Backers of the new bridge, known as the Detroit River International Crossing, have only a narrow window of opportunity for a vote.

The Senate will meet for three days — Nov. 30 to Dec. 2 — before it ends its 2010 session.

DRIC supporters have been pressing senators for months to approve the bill that would allow the state to form a public-private partnership with Canada and private financiers to build the $5.3 billion span.

David Bradley, president of the Ontario Trucking Association, recently said in a written statement the fight for the new bridge “is far from over” even though, Bradley added, Senate Majority Leader Mike Bishop, a Republican, “reneged on his commitment to hold a vote” on the bridge this year.

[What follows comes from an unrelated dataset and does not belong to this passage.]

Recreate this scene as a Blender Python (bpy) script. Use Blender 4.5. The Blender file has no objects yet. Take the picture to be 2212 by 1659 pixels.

Bradley and others have said that Bishop promised he would allow an up-or-down vote on the bridge bill.

Since then, however, the majority leader, prevented by Michigan’s term limit law from seeking re-election, refused to release the bill from the transportation committee.

Bishop’s office did not reply to a request for comment. Moroun spokesman Phil Frame said the bridge company had no comment on the legislative situation.

Basham said, however, that Senate rules allow him to call for a vote by the 38-member body to have the bill released from the transportation committee. When the bill is out on the floor, Basham said, there are enough votes to pass it before the session ends.

Anything can happen in a lame-duck legislature, said Sarah Hubbard, government affairs director for the Detroit Regional Chamber of Commerce, part of a coalition working for a new bridge.

“There are a lot of discussions still going on behind the scenes,” Hubbard said.

The Michigan house already has  voted to move forward with the DRIC.

And in an effort to spur construction of the bridge, Canada as far back as May said it would pay Michigan’s $550 million share of construction costs on the state’s side of the river. The money would be paid back from bridge tolls.

Without Senate approval, however, the P3 bill dies this year, and bridge supporters will have to launch a new effort in 2011 with a new governor and a new crop of lawmakers.

Democratic Gov. Jennifer Granholm spearheaded the DRIC building effort, but her incoming Republican successor, Rick Snyder, has not said what he will do.

Bradley in his statement said that Snyder has indicated he is “open” to the DRIC.

“We remain confident that once he is fully apprised of the facts,” Bradley said, “he will agree with us that the DRIC crossing is crucial to improving the flow of trade between Michigan and Ontario, and it is therefore an essential part of revitalizing the Michigan and Ontario economies.”